_Supplied records:_

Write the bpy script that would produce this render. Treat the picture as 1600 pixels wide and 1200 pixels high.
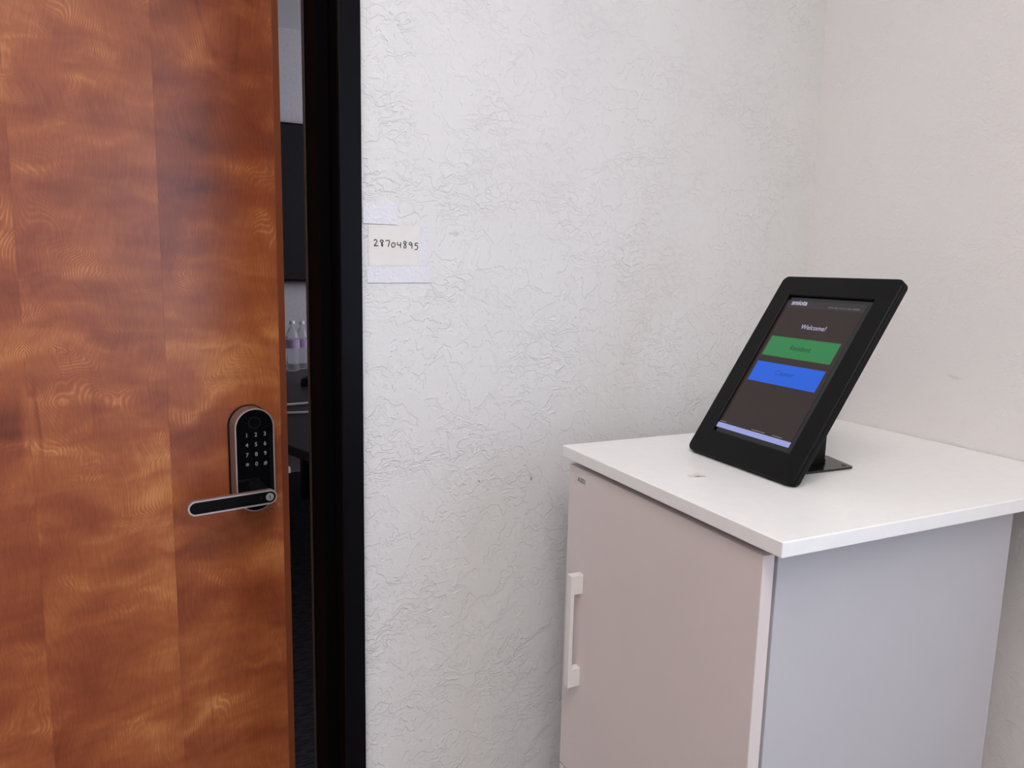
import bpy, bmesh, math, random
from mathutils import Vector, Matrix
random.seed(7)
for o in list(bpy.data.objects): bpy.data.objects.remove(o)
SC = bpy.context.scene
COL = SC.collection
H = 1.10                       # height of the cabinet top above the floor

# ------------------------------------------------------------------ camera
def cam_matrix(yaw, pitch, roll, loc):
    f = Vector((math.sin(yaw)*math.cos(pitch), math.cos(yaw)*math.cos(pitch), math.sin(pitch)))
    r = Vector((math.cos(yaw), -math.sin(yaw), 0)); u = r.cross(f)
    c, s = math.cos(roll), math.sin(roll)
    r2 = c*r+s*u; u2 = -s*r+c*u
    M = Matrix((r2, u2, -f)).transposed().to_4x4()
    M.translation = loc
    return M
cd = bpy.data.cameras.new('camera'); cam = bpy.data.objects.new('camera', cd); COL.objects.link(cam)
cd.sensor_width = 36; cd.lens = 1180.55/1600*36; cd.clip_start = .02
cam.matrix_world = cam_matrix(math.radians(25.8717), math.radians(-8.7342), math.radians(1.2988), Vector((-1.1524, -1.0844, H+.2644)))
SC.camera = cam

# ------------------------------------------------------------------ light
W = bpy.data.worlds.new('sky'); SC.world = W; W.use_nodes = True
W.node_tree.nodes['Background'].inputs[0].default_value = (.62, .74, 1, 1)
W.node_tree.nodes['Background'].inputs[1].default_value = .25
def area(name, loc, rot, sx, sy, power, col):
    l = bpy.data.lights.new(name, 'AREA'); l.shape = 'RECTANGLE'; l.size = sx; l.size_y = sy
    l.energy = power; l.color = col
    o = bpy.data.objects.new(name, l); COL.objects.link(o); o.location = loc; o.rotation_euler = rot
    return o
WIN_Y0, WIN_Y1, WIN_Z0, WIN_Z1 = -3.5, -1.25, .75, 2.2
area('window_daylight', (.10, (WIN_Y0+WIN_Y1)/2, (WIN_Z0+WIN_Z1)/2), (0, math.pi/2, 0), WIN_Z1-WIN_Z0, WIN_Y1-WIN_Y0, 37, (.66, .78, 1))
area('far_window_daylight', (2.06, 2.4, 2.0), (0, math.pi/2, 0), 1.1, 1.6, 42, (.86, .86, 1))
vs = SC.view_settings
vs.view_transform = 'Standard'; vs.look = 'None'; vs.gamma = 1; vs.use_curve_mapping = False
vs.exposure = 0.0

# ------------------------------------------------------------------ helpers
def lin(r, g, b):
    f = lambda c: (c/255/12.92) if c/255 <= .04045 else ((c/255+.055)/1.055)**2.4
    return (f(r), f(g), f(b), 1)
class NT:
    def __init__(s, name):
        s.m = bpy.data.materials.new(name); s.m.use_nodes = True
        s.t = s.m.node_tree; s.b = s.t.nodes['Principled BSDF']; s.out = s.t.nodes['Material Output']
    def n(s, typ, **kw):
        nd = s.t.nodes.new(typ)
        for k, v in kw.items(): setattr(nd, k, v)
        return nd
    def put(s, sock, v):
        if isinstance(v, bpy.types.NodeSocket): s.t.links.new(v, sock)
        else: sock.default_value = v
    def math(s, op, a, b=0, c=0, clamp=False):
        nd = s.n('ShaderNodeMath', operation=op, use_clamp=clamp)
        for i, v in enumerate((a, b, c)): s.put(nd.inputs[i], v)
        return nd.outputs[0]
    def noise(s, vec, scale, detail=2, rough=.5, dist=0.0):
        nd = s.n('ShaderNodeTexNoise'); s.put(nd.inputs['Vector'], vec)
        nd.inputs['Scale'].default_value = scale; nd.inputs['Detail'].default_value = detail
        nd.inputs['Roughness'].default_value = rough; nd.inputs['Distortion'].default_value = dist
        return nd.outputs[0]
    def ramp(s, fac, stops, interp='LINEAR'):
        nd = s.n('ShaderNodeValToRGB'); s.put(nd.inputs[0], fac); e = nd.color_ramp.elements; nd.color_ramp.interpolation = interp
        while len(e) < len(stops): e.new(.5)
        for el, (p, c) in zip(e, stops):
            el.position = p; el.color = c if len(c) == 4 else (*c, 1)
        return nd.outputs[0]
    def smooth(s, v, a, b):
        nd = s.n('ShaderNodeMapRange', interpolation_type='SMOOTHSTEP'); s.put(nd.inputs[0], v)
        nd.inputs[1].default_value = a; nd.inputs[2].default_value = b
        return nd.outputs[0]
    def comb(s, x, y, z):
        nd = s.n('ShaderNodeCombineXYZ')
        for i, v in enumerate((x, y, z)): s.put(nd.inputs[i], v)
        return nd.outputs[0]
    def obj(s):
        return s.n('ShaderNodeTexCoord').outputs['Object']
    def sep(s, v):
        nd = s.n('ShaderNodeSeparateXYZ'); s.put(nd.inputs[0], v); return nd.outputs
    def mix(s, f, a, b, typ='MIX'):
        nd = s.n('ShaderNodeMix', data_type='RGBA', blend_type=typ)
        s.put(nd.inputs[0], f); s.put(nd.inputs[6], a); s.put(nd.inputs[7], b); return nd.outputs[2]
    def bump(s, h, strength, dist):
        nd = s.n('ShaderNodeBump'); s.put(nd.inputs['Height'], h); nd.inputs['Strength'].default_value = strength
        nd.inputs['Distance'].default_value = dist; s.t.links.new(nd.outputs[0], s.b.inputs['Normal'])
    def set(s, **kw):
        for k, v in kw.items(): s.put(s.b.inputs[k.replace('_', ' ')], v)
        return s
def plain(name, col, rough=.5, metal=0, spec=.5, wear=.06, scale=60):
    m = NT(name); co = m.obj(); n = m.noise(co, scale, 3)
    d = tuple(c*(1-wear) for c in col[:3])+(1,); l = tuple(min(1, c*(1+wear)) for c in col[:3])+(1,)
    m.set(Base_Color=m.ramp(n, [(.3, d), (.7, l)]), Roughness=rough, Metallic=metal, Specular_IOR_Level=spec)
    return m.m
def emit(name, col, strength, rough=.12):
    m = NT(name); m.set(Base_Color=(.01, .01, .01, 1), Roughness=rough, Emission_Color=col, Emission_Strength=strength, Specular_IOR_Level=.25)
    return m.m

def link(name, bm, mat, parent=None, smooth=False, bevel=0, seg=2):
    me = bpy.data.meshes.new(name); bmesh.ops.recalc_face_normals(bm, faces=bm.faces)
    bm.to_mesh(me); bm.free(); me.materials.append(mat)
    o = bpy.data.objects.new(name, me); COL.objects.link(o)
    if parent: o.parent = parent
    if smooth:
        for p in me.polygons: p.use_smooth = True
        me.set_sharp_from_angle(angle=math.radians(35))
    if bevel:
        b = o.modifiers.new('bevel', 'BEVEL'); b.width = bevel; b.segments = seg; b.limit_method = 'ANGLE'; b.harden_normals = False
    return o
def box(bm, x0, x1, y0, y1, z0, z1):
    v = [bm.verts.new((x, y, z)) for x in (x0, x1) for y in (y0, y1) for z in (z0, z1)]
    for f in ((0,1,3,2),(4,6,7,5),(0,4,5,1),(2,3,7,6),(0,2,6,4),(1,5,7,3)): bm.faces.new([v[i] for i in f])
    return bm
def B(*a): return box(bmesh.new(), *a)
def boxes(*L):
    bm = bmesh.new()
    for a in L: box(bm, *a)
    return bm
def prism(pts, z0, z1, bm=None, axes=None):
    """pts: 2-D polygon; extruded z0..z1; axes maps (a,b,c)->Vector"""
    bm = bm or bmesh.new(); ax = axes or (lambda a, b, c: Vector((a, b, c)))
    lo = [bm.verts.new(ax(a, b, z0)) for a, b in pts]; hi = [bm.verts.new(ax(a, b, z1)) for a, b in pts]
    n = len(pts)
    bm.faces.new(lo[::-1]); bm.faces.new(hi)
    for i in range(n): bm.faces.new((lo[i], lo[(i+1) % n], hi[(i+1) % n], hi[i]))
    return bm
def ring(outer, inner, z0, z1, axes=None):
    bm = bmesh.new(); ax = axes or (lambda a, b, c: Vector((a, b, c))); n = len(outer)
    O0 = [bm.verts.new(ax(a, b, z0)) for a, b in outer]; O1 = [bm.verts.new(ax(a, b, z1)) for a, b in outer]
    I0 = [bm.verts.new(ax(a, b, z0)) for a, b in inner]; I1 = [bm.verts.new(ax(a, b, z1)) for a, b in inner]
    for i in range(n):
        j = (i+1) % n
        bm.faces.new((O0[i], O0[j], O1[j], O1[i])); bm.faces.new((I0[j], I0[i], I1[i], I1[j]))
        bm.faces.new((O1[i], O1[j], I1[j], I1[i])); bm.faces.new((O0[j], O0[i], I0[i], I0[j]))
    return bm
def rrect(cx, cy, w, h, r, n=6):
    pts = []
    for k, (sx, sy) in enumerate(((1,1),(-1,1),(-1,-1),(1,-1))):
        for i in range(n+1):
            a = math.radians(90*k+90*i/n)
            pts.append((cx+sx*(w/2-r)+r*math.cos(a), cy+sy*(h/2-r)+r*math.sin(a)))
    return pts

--

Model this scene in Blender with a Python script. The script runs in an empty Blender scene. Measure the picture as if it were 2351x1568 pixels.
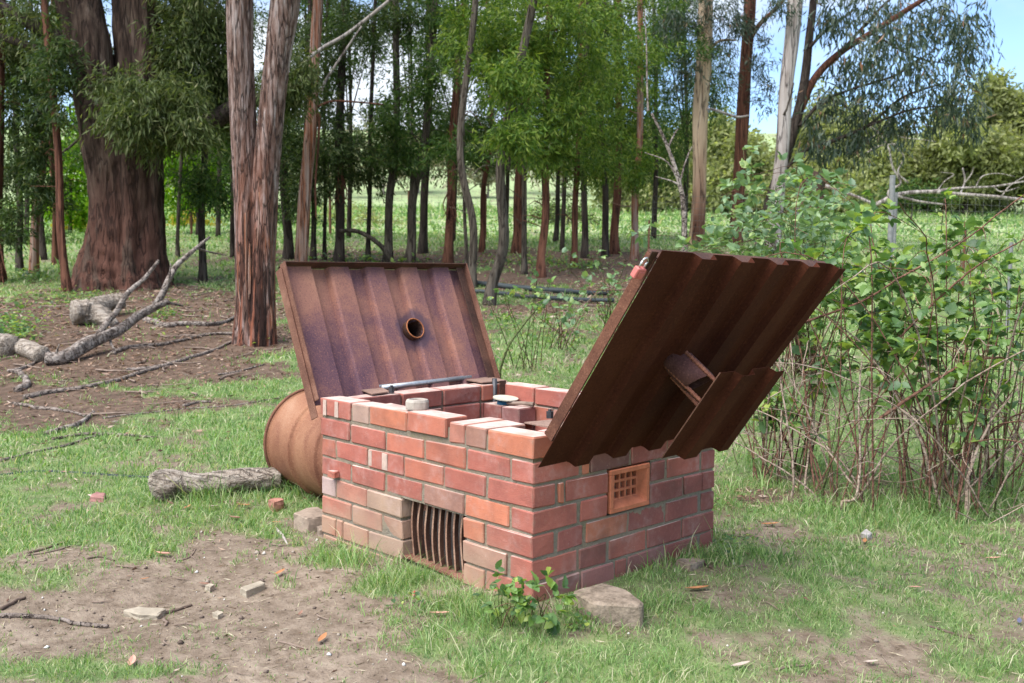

* * *

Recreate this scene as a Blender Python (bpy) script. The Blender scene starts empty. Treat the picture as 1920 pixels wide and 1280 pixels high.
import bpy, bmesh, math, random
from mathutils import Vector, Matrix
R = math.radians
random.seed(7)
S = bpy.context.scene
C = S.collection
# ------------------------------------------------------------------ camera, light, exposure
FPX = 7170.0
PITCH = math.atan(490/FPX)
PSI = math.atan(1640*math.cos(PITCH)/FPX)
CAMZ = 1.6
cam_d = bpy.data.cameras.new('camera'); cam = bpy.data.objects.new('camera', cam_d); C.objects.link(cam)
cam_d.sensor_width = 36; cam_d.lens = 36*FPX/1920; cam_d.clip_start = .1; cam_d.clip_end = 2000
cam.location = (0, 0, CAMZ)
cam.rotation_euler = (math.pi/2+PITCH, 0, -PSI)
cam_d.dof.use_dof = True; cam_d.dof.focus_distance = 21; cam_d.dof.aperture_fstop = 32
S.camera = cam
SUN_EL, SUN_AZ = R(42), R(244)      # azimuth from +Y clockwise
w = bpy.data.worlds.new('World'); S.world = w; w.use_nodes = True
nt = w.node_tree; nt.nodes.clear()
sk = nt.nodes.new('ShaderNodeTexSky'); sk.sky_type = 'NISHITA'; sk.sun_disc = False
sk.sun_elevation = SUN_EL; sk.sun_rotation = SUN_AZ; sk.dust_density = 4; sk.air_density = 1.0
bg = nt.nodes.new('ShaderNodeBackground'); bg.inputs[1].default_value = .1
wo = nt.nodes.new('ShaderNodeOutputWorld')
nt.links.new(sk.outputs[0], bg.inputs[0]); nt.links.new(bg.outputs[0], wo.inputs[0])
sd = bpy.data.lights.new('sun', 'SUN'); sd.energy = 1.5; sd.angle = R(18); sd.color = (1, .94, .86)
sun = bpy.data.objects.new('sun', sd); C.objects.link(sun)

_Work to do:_
Starting at the line that contains "Recreate this scene" and stopping at the line that contains "sun = bpy.data.objects.new('sun', sd);", transcribe the lines exactly; both boundary lines are to be included.

_Full output:_
Recreate this scene as a Blender Python (bpy) script. The Blender scene starts empty. Treat the picture as 1920 pixels wide and 1280 pixels high.
import bpy, bmesh, math, random
from mathutils import Vector, Matrix
R = math.radians
random.seed(7)
S = bpy.context.scene
C = S.collection
# ------------------------------------------------------------------ camera, light, exposure
FPX = 7170.0
PITCH = math.atan(490/FPX)
PSI = math.atan(1640*math.cos(PITCH)/FPX)
CAMZ = 1.6
cam_d = bpy.data.cameras.new('camera'); cam = bpy.data.objects.new('camera', cam_d); C.objects.link(cam)
cam_d.sensor_width = 36; cam_d.lens = 36*FPX/1920; cam_d.clip_start = .1; cam_d.clip_end = 2000
cam.location = (0, 0, CAMZ)
cam.rotation_euler = (math.pi/2+PITCH, 0, -PSI)
cam_d.dof.use_dof = True; cam_d.dof.focus_distance = 21; cam_d.dof.aperture_fstop = 32
S.camera = cam
SUN_EL, SUN_AZ = R(42), R(244)      # azimuth from +Y clockwise
w = bpy.data.worlds.new('World'); S.world = w; w.use_nodes = True
nt = w.node_tree; nt.nodes.clear()
sk = nt.nodes.new('ShaderNodeTexSky'); sk.sky_type = 'NISHITA'; sk.sun_disc = False
sk.sun_elevation = SUN_EL; sk.sun_rotation = SUN_AZ; sk.dust_density = 4; sk.air_density = 1.0
bg = nt.nodes.new('ShaderNodeBackground'); bg.inputs[1].default_value = .1
wo = nt.nodes.new('ShaderNodeOutputWorld')
nt.links.new(sk.outputs[0], bg.inputs[0]); nt.links.new(bg.outputs[0], wo.inputs[0])
sd = bpy.data.lights.new('sun', 'SUN'); sd.energy = 1.5; sd.angle = R(18); sd.color = (1, .94, .86)
sun = bpy.data.objects.new('sun', sd); C.objects.link(sun)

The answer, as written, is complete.